Tom Finney, the Preston and England winger, is understandably delighted that the ground he graced is to be home to the Fifa collection of football art and artefacts. "It's fantastic," he said last week. "It's great for Preston. It's going to be a proper museum, something really worth seeing. It's amazing, considering that football is the national game, that no one has thought of the idea before."

It is not strictly true that the concept has not occurred to anyone before now. Several other sites - in Carlisle, Leeds and Manchester, for instance - either have museums or are developing "leisure experiences" based on the game. But Preston's Lottery grant, and their securing of the Fifa Collection, seem set to confer "National" status on the project.

The museum's director is Kevin Moore, formerly the head of the Department of Museum Studies at the University of Leicester. "The Lottery funding is the green light," he said. "It means the project is definitely going to happen. Agreement was reached in principle in February but the Lottery Fund wanted us to go back over the figures. We presented revised plans and costings and ended up asking for - and getting - more money than we had originally wanted, which is unusual." Among the changes required by the Lottery Fund was a more distinctive entrance to the museum. "We were happy to oblige with that," Moore said. "It is essential that the public should know that they are visiting a football museum, not just a football ground."

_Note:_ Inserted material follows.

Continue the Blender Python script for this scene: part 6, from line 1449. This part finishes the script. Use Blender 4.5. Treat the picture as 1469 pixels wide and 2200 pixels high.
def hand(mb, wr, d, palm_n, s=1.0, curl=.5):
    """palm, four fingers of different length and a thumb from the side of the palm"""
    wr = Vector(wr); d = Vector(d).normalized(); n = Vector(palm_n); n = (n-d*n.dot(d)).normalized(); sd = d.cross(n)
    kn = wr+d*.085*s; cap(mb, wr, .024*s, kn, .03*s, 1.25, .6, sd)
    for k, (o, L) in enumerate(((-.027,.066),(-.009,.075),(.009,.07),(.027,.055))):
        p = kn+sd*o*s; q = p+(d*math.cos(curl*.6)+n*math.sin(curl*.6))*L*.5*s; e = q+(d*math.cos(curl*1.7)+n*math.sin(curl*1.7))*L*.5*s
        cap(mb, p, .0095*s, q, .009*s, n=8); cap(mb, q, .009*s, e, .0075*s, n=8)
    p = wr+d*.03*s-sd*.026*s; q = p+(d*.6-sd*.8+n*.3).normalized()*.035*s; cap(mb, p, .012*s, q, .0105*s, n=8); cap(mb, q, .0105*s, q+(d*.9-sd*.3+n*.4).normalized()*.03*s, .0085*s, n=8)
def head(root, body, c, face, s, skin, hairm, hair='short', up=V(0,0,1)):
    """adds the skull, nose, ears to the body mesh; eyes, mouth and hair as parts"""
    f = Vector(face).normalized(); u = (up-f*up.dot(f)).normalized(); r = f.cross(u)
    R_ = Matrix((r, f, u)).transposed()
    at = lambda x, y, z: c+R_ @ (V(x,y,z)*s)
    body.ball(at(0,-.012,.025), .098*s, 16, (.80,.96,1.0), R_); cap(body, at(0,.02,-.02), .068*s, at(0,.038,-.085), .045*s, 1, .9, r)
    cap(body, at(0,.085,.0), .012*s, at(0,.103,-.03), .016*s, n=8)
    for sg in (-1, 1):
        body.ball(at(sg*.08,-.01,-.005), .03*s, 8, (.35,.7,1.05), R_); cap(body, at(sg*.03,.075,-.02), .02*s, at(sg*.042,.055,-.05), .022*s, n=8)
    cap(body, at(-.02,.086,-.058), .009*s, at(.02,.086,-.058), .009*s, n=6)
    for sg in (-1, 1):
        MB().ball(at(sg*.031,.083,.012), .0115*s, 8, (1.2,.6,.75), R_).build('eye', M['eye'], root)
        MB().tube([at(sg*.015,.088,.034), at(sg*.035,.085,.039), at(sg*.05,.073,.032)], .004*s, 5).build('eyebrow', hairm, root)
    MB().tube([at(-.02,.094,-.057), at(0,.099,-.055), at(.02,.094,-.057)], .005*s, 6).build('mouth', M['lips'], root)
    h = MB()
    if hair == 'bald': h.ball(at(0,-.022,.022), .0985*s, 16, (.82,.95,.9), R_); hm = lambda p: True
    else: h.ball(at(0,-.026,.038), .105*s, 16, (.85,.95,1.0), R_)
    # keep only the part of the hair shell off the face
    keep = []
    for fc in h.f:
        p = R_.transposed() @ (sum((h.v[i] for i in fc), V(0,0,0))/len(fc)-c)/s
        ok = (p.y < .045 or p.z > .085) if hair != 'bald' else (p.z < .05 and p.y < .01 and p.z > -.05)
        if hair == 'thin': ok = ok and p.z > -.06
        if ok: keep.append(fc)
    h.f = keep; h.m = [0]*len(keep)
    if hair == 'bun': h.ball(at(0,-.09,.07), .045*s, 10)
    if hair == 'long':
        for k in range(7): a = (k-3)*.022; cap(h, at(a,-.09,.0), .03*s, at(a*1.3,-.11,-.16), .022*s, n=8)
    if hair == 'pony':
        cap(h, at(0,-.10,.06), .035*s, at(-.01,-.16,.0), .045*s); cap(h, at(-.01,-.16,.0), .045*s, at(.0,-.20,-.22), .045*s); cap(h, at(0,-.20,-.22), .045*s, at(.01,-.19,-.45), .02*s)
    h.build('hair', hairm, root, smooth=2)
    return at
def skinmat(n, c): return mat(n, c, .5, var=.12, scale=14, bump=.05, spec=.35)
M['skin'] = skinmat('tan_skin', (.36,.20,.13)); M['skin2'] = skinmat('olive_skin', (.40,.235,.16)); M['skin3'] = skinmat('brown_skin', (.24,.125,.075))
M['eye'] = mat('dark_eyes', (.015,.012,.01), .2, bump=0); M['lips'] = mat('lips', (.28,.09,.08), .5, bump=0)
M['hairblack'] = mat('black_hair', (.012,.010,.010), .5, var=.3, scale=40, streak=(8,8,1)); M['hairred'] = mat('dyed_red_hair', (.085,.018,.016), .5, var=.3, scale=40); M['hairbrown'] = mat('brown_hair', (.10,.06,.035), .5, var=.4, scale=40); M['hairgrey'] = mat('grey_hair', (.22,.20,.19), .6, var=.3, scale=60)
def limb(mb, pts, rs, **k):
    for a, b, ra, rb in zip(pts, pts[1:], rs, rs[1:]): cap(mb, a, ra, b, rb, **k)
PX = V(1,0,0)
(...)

The Fifa collection, originally put together by a former sports journalist, Harry Langton, and valued in excess of pounds 1m, is at present being conserved by local specialists. But Moore claimed that growing public awareness of the museum project has led to a wave of unsolicited donations of memorabilia. "We have received more than 1,000 items from members of the public," he said. "Even though such collectables can have considerable financial value these days, people are still willing to donate them to us."

Such objects will help to ensure that the museum can focus on telling the story of football through actual artefacts, rather than relying on audio-visual displays, animatronics and other such theme-park stand-bys. "We will be a national museum," Moore insisted, "and that means that we have to be serious in intention. We will do for football what the Victoria and Albert Museum in London does for art and design. It won't be stuffy, it will be fun - but we don't want to be Disneyland."

Finney himself has donated a number of mementoes from his illustrious career. "Caps and things, signed programmes, including one from a wartime game against King Farouk's XI, a drinking-bowl presented after an international against Argentina... to be honest, I had a lot of them stored away in a pillowcase, so it is nice to know that they are going to a good home."